▸ REQUIRED WORK
Quote exactly the lines between the line containing "p.line([(1276+i*4,514),(1277+i*4,519)], 1.2, (80,60,44))" and the line containing "p = Pic(GY-.001);", counting those two lines as part of the range. Leave the rest out.

▸ PROVIDED INFORMATION

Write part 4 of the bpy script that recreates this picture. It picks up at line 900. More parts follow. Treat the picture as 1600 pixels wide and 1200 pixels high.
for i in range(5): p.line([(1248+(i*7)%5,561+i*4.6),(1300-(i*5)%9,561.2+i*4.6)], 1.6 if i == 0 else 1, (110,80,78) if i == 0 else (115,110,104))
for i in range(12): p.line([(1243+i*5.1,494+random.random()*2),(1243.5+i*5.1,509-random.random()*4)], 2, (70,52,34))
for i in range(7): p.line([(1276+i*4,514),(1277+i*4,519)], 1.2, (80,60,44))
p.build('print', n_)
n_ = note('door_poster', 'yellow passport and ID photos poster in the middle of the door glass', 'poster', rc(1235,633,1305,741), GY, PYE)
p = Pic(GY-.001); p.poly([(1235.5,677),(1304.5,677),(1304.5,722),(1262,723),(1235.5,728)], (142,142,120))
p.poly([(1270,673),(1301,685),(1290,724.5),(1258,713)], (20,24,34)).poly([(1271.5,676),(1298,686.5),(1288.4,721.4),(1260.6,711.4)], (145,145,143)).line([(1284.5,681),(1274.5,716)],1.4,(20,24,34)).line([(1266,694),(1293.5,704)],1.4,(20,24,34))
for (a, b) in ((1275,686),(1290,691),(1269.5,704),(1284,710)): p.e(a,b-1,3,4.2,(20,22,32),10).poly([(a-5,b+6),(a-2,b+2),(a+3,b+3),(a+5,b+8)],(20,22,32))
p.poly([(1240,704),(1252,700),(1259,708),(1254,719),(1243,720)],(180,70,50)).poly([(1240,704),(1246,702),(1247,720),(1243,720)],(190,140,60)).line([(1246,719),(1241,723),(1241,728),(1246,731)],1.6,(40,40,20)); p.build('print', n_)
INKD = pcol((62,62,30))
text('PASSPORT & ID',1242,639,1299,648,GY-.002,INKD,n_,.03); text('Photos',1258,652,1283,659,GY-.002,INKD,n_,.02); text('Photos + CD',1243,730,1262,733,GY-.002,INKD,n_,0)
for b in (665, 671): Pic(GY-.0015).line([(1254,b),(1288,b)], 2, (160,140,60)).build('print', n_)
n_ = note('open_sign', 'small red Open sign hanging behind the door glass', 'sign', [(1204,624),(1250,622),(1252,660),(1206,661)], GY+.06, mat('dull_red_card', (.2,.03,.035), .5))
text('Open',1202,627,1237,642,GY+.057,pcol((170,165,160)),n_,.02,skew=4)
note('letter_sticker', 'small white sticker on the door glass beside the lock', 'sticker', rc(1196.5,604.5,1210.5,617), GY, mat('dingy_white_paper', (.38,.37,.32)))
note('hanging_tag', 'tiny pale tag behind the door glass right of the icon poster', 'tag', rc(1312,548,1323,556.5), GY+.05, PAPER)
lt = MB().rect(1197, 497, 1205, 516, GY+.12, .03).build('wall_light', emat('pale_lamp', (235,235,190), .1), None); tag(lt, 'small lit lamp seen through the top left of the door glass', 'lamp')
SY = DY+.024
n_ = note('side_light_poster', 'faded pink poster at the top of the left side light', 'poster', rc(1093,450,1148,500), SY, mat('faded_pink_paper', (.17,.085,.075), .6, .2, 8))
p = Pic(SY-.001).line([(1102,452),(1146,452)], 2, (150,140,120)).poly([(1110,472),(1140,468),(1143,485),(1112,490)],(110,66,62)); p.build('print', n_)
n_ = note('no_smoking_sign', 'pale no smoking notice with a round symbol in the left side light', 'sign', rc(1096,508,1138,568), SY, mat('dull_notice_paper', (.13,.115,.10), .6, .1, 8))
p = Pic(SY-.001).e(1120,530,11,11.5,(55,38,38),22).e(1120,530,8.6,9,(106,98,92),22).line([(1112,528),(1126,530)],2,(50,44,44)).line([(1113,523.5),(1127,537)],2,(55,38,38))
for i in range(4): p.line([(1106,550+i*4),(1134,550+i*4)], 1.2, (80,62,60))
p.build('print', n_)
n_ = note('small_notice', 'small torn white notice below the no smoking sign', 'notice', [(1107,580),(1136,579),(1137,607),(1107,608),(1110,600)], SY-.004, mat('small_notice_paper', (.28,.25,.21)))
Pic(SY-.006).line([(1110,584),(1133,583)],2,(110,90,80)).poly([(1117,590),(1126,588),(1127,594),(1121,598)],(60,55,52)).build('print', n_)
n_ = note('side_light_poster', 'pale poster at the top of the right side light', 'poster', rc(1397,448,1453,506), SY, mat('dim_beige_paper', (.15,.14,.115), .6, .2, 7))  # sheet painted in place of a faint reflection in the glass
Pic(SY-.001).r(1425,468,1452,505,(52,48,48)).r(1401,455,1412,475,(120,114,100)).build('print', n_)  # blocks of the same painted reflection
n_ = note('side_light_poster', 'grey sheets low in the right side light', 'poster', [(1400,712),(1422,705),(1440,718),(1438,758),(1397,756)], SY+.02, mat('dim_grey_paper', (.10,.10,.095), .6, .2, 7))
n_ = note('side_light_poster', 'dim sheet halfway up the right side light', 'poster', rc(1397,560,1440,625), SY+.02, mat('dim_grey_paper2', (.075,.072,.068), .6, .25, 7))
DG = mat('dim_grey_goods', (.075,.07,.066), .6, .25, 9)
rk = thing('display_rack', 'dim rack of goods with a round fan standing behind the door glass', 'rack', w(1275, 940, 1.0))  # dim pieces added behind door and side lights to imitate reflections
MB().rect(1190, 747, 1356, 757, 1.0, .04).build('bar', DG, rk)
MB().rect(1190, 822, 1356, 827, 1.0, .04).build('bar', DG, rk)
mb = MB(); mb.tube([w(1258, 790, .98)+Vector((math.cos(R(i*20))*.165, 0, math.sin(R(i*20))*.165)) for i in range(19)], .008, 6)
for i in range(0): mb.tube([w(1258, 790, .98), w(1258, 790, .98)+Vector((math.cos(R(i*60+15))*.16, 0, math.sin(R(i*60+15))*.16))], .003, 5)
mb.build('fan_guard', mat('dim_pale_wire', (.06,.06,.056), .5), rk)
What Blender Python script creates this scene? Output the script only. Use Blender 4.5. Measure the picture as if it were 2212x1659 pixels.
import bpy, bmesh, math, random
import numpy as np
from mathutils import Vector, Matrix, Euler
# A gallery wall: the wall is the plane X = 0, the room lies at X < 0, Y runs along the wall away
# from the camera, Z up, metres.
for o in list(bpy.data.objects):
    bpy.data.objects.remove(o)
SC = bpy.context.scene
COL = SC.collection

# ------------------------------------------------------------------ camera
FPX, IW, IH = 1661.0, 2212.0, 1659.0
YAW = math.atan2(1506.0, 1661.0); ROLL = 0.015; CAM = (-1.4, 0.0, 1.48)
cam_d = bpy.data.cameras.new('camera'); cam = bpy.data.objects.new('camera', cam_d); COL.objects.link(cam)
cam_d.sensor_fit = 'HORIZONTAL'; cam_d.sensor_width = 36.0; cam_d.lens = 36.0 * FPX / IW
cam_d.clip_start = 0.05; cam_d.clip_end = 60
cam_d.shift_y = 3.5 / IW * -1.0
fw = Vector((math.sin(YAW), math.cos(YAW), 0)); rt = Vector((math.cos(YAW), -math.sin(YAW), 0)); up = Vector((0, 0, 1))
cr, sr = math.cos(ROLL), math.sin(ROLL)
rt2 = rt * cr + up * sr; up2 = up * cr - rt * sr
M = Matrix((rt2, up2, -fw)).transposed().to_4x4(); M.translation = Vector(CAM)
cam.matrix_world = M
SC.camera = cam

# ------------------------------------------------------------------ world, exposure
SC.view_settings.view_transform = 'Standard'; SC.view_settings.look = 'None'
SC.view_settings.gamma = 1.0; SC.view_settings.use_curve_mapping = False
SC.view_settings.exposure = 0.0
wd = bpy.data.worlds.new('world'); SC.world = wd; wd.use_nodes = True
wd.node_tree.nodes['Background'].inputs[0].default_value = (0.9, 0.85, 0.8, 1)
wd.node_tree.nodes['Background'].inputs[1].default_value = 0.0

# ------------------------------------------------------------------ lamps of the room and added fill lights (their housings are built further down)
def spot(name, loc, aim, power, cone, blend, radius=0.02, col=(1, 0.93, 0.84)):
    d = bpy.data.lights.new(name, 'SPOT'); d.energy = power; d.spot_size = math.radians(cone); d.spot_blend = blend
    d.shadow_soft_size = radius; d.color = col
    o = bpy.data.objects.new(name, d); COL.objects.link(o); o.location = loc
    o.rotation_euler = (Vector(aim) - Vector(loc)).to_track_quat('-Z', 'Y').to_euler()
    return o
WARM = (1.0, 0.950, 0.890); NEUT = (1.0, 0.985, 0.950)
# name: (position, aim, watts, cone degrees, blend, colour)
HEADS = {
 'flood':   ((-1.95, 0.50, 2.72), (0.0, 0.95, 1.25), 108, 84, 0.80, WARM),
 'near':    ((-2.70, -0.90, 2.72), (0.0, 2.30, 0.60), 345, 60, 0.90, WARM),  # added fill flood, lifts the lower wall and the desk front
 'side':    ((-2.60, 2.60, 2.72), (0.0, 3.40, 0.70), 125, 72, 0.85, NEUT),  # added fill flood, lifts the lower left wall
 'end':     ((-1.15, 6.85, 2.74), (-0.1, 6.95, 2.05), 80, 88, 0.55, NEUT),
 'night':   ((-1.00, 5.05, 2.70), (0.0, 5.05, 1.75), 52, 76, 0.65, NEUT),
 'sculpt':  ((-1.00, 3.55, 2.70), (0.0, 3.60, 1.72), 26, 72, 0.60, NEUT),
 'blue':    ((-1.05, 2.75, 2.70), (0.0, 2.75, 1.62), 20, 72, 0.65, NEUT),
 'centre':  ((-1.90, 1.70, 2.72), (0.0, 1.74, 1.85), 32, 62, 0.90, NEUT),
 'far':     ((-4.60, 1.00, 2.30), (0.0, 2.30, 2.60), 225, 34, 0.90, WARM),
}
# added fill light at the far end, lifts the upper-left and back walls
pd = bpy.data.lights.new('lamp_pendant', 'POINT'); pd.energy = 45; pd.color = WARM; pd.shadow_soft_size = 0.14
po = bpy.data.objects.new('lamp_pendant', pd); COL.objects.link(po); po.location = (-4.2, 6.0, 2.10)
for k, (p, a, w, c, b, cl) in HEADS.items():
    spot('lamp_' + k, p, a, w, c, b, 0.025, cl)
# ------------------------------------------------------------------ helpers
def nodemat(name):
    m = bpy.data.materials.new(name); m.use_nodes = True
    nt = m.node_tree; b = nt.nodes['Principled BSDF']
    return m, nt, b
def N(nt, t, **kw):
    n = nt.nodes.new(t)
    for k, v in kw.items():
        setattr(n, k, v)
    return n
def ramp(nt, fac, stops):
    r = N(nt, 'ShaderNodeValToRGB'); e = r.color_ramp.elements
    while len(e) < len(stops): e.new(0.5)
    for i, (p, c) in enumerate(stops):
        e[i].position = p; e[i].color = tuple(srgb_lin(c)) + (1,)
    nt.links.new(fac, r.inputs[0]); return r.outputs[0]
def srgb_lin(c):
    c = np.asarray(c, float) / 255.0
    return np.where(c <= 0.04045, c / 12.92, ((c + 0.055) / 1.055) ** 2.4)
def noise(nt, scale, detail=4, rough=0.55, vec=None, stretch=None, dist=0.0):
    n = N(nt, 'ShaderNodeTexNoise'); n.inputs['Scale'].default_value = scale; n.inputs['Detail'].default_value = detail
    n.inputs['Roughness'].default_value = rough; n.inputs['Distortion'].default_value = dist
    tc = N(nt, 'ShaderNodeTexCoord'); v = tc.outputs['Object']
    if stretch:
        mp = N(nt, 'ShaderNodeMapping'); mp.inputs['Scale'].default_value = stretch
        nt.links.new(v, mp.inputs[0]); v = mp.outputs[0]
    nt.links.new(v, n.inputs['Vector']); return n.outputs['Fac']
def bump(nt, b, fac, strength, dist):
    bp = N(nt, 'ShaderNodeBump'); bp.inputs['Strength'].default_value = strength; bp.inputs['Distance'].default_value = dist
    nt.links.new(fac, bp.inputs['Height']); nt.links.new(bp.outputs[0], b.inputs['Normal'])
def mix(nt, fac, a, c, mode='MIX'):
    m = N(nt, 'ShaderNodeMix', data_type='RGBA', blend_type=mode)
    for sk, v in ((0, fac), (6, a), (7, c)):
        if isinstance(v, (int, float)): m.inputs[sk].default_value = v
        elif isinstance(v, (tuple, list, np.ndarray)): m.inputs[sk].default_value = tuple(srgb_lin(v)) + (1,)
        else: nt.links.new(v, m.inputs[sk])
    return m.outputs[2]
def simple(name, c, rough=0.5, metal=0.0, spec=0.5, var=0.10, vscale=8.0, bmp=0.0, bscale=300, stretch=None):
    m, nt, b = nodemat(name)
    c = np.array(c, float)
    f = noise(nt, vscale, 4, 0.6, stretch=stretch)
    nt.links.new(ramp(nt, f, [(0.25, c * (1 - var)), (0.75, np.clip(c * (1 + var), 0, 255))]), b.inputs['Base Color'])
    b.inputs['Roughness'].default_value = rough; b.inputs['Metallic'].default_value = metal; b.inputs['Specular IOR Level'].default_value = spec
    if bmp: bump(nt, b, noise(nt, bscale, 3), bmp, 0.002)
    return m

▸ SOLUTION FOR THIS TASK
for i in range(7): p.line([(1276+i*4,514),(1277+i*4,519)], 1.2, (80,60,44))
p.build('print', n_)
n_ = note('door_poster', 'yellow passport and ID photos poster in the middle of the door glass', 'poster', rc(1235,633,1305,741), GY, PYE)
p = Pic(GY-.001); p.poly([(1235.5,677),(1304.5,677),(1304.5,722),(1262,723),(1235.5,728)], (142,142,120))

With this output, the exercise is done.